As per the takeover guidelines proposed by a SEBI panel headed by C Achuthan in July last year, an entity buying 25% stake in a company will need to make an open offer to the rest of the shareholders

New Delhi: Market regulator Securities and Exchange Board of India (SEBI) is likely to give its final view on the Takeover Code for merger and acquisition deals at its board meeting scheduled later this month, reports PTI.

"We are in consultation process.
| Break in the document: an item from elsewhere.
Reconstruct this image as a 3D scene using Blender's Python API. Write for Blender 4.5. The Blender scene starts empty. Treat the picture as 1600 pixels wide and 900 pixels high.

Probably we will get it (Takeover Code) through in the next board meeting," SEBI executive director Usha Narayanan told reporters on the sidelines of an Assocham event here.

As per the takeover guidelines proposed by a SEBI panel headed by C Achuthan in July last year, an entity buying 25% stake in a company will need to make an open offer to the rest of the shareholders.

Under the existing norms, the trigger point for making an open offer to shareholders was acquisition of 15% equity in the target company through market operations or through a negotiated deal.

SEBI had sought comments from various stakeholders on the Achuthan report.

"The two issues that got maximum feedback are relating to non-compete fee," Ms Narayanan said.

In his report, Mr Achuthan had recommended abolishing non-compete fees to be paid by acquirer to the promoter of the target company.

In mergers and acquisition deals, a non-compete fee is paid by the acquirer to the promoters of the target company for not entering the same trade, and such payments could be as high as up to 25% of the deal value.

If the report of the SEBI takeover panel is accepted by the regulator, the open offer would be available to all shareholders.

The proposed new norm of making an open offer for 100% stake would give all shareholders an opportunity to exit the company and get fair price for their equity stake.

At present, the open offer is for 20% of the share capital.

The Achuthan panel was set up in September 2009 with the aim to provide guidelines that will shape acquisitions in India for the next 5-10 years.